Task details: Skip the pictures. Set down, word for word, the lines from the start of the material up to and including the line with "return (lin(r), lin(g), lin(b), 1.0)".

────

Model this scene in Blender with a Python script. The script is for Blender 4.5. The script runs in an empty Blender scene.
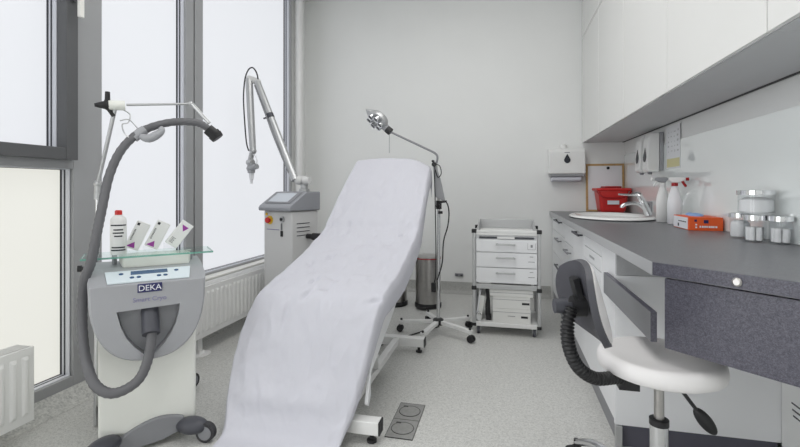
import bpy, bmesh, math, random
from mathutils import Vector, Matrix, noise
R = math.radians
PI = math.pi
random.seed(7)
SC = bpy.context.scene
COL = SC.collection

# ------------------------------------------------------------------ helpers
def lin(c):
    c /= 255.0
    return c / 12.92 if c <= 0.04045 else ((c + 0.055) / 1.055) ** 2.4

def rgb(r, g, b):
    return (lin(r), lin(g), lin(b), 1.0)

def mat(name, col, rough=0.5, metal=0.0, spec=0.5, bump=0.0, bscale=60.0, var=0.0, vscale=20.0, coat=0.0, trans=0.0, ior=1.45, alpha=1.0, emit=0.0, sheen=0.0):
    m = bpy.data.materials.new(name)
    m.use_nodes = True
    nt = m.node_tree
    p = nt.nodes['Principled BSDF']
    p.inputs['Base Color'].default_value = col
    p.inputs['Roughness'].default_value = rough
    p.inputs['Metallic'].default_value = metal
    p.inputs['Specular IOR Level'].default_value = spec
    p.inputs['IOR'].default_value = ior
    p.inputs['Coat Weight'].default_value = coat
    p.inputs['Transmission Weight'].default_value = trans
    p.inputs['Alpha'].default_value = alpha
    if emit:
        p.inputs['Emission Color'].default_value = col
        p.inputs['Emission Strength'].default_value = emit
    tc = nt.nodes.new('ShaderNodeTexCoord')
    if var:
        n = nt.nodes.new('ShaderNodeTexNoise')
        n.inputs['Scale'].default_value = vscale
        n.inputs['Detail'].default_value = 3
        nt.links.new(tc.outputs['Object'], n.inputs['Vector'])
        mp = nt.nodes.new('ShaderNodeMapRange')
        mp.inputs['From Min'].default_value = 0.3
        mp.inputs['From Max'].default_value = 0.7
        mp.inputs['To Min'].default_value = 1 - var
        mp.inputs['To Max'].default_value = 1 + var
        nt.links.new(n.outputs['Fac'], mp.inputs['Value'])
        mx = nt.nodes.new('ShaderNodeVectorMath')
        mx.operation = 'SCALE'
        mx.inputs[0].default_value = col[:3]
        nt.links.new(mp.outputs['Result'], mx.inputs['Scale'])
        nt.links.new(mx.outputs['Vector'], p.inputs['Base Color'])
    if bump:
        n = nt.nodes.new('ShaderNodeTexNoise')
        n.inputs['Scale'].default_value = bscale
        n.inputs['Detail'].default_value = 4
        nt.links.new(tc.outputs['Object'], n.inputs['Vector'])
        b = nt.nodes.new('ShaderNodeBump')
        b.inputs['Strength'].default_value = bump
        b.inputs['Distance'].default_value = 0.002
        nt.links.new(n.outputs['Fac'], b.inputs['Height'])
        nt.links.new(b.outputs['Normal'], p.inputs['Normal'])
    return m

def speckle(name, base, dark, light, scale, rough, spec=0.5, amount=0.45):
    m = mat(name, base, rough, spec=spec)
    nt = m.node_tree
    p = nt.nodes['Principled BSDF']
    tc = nt.nodes.new('ShaderNodeTexCoord')
    v = nt.nodes.new('ShaderNodeTexVoronoi')
    v.inputs['Scale'].default_value = scale
    nt.links.new(tc.outputs['Object'], v.inputs['Vector'])
    n = nt.nodes.new('ShaderNodeTexNoise')
    n.inputs['Scale'].default_value = scale * 0.25
    n.inputs['Detail'].default_value = 4
    nt.links.new(tc.outputs['Object'], n.inputs['Vector'])
    sp = nt.nodes.new('ShaderNodeSeparateColor')
    nt.links.new(v.outputs['Color'], sp.inputs['Color'])
    ad = nt.nodes.new('ShaderNodeMath')
    ad.operation = 'MULTIPLY_ADD'
    ad.inputs[1].default_value = 0.6
    nt.links.new(n.outputs['Fac'], ad.inputs[0])
    mu = nt.nodes.new('ShaderNodeMath')
    mu.operation = 'MULTIPLY'
    mu.inputs[1].default_value = amount
    nt.links.new(sp.outputs['Red'], mu.inputs[0])
    nt.links.new(mu.outputs[0], ad.inputs[2])
    r = nt.nodes.new('ShaderNodeValToRGB')
    r.color_ramp.elements[0].position = 0.25
    r.color_ramp.elements[0].color = dark
    r.color_ramp.elements[1].position = 0.85
    r.color_ramp.elements[1].color = light
    e = r.color_ramp.elements.new(0.5)
    e.color = base
    nt.links.new(ad.outputs[0], r.inputs['Fac'])
    nt.links.new(r.outputs['Color'], p.inputs['Base Color'])
    return m

def glass(name, col, rough=0.02, ior=1.35):
    m = bpy.data.materials.new(name)
    m.use_nodes = True
    nt = m.node_tree
    nt.nodes.clear()
    o = nt.nodes.new('ShaderNodeOutputMaterial')
    t = nt.nodes.new('ShaderNodeBsdfTransparent')
    t.inputs['Color'].default_value = col
    g = nt.nodes.new('ShaderNodeBsdfGlossy')
    g.inputs['Roughness'].default_value = rough
    lw = nt.nodes.new('ShaderNodeLayerWeight')
    pw = nt.nodes.new('ShaderNodeMath')
    pw.operation = 'POWER'
    pw.inputs[1].default_value = 3.0
    nt.links.new(lw.outputs['Facing'], pw.inputs[0])
    f = nt.nodes.new('ShaderNodeMath')
    f.operation = 'MULTIPLY_ADD'
    f.inputs[1].default_value = (ior - 1)
    f.inputs[2].default_value = .03
    nt.links.new(pw.outputs[0], f.inputs[0])
    mx = nt.nodes.new('ShaderNodeMixShader')
    nt.links.new(f.outputs[0], mx.inputs[0])
    nt.links.new(t.outputs[0], mx.inputs[1])
    nt.links.new(g.outputs[0], mx.inputs[2])
    nt.links.new(mx.outputs[0], o.inputs['Surface'])
    return m

def frost(name, col, strength):
    """frosted window film lit by the day outside: a lit window"""
    m = mat(name, rgb(120, 122, 124), 0.35, spec=0.3)
    p = m.node_tree.nodes['Principled BSDF']
    p.inputs['Emission Color'].default_value = col
    p.inputs['Emission Strength'].default_value = strength
    return m

class MB:
    """collects shapes that become one mesh"""
    def __init__(s):
        s.v = []
        s.f = []
    def add(s, vs, fs, M=None):
        b = len(s.v)
        s.v += [(M @ Vector(p)) if M else Vector(p) for p in vs]
        s.f += [tuple(b + i for i in f) for f in fs]
        return s
    def box(s, x0, x1, y0, y1, z0, z1, M=None):
        vs = [(x0, y0, z0), (x1, y0, z0), (x1, y1, z0), (x0, y1, z0), (x0, y0, z1), (x1, y0, z1), (x1, y1, z1), (x0, y1, z1)]
        return s.add(vs, [(0, 3, 2, 1), (4, 5, 6, 7), (0, 1, 5, 4), (1, 2, 6, 5), (2, 3, 7, 6), (3, 0, 4, 7)], M)
    def beam(s, a, b, w, h, up=(0, 0, 1)):
        a, b = Vector(a), Vector(b)
        d = (b - a)
        L = d.length
        d.normalize()
        x = d.cross(Vector(up))
        if x.length < 1e-4:
            x = Vector((1, 0, 0))
        x.normalize()
        z = x.cross(d)
        M = Matrix(((x.x, d.x, z.x, a.x), (x.y, d.y, z.y, a.y), (x.z, d.z, z.z, a.z), (0, 0, 0, 1)))
        return s.box(-w / 2, w / 2, 0, L, -h / 2, h / 2, M)
    def tube(s, pts, r, seg=12, caps=True, closed=False):
        P = [Vector(p) for p in pts]
        n = len(P)
        rr = r if isinstance(r, (list, tuple)) else [r] * n
        T = []
        for i in range(n):
            if closed:
                t = P[(i + 1) % n] - P[i - 1]
            else:
                t = P[min(i + 1, n - 1)] - P[max(i - 1, 0)]
            T.append(t.normalized())
        u = T[0].orthogonal().normalized()
        vs, fs = [], []
        for i in range(n):
            u = (u - T[i] * u.dot(T[i]))
            u.normalize()
            w = T[i].cross(u)
            for k in range(seg):
                a = 2 * PI * k / seg
                vs.append(P[i] + (u * math.cos(a) + w * math.sin(a)) * rr[i])
        m = n if closed else n - 1
        for i in range(m):
            j = (i + 1) % n
            for k in range(seg):
                l = (k + 1) % seg
                fs.append((i * seg + k, i * seg + l, j * seg + l, j * seg + k))
        if caps and not closed:
            fs.append(tuple(range(seg - 1, -1, -1)))
            fs.append(tuple((n - 1) * seg + k for k in range(seg)))
        return s.add(vs, fs)
    def cyl(s, a, b, r, r2=None, seg=24):
        return s.tube([a, b], [r, r if r2 is None else r2], seg)
    def lathe(s, prof, c=(0, 0, 0), seg=32, M=None, sx=1, sy=1):
        vs, fs = [], []
        n = len(prof)
        for r, z in prof:
            for k in range(seg):
                a = 2 * PI * k / seg
                vs.append((c[0] + max(r, 1e-4) * math.cos(a) * sx, c[1] + max(r, 1e-4) * math.sin(a) * sy, c[2] + z))
        for i in range(n - 1):
            for k in range(seg):
                l = (k + 1) % seg
                fs.append((i * seg + k, i * seg + l, (i + 1) * seg + l, (i + 1) * seg + k))
        fs.append(tuple(range(seg - 1, -1, -1)))
        fs.append(tuple((n - 1) * seg + k for k in range(seg)))
        return s.add(vs, fs, M)
    def prism(s, poly, d0, d1, axis='z', M=None):
        def P(a, b, d):
            return {'z': (a, b, d), 'y': (a, d, b), 'x': (d, a, b)}[axis]
        n = len(poly)
        vs = [P(a, b, d0) for a, b in poly] + [P(a, b, d1) for a, b in poly]
        fs = [tuple(range(n)), tuple(range(2 * n - 1, n - 1, -1))]
        fs += [(i, i + n, (i + 1) % n + n, (i + 1) % n) for i in range(n)]
        return s.add(vs, fs, M)
    def ball(s, c, r, sc=(1, 1, 1), seg=20, M=None):
        prof = [(r * math.sin(PI * i / 12), -r * math.cos(PI * i / 12)) for i in range(13)]
        T = Matrix.Translation(c) @ Matrix.Diagonal((*sc, 1))
        if M:
            T = M @ T
        return s.lathe(prof, seg=seg, M=T)
    def text(s, body, size, M, ext=0.0006, align='CENTER'):
        cu = bpy.data.curves.new('t', 'FONT')
        cu.body = body
        cu.size = size
        cu.extrude = ext
        cu.align_x = align
        cu.align_y = 'CENTER'
        o = bpy.data.objects.new('t', cu)
        COL.objects.link(o)
        dg = bpy.context.evaluated_depsgraph_get()
        me = bpy.data.meshes.new_from_object(o.evaluated_get(dg))
        s.add([v.co.copy() for v in me.vertices], [tuple(p.vertices) for p in me.polygons], M)
        bpy.data.objects.remove(o)
        bpy.data.meshes.remove(me)
        bpy.data.curves.remove(cu)
        return s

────

Answer for the task:
Model this scene in Blender with a Python script. The script is for Blender 4.5. The script runs in an empty Blender scene.
import bpy, bmesh, math, random
from mathutils import Vector, Matrix, noise
R = math.radians
PI = math.pi
random.seed(7)
SC = bpy.context.scene
COL = SC.collection

# ------------------------------------------------------------------ helpers
def lin(c):
    c /= 255.0
    return c / 12.92 if c <= 0.04045 else ((c + 0.055) / 1.055) ** 2.4

def rgb(r, g, b):
    return (lin(r), lin(g), lin(b), 1.0)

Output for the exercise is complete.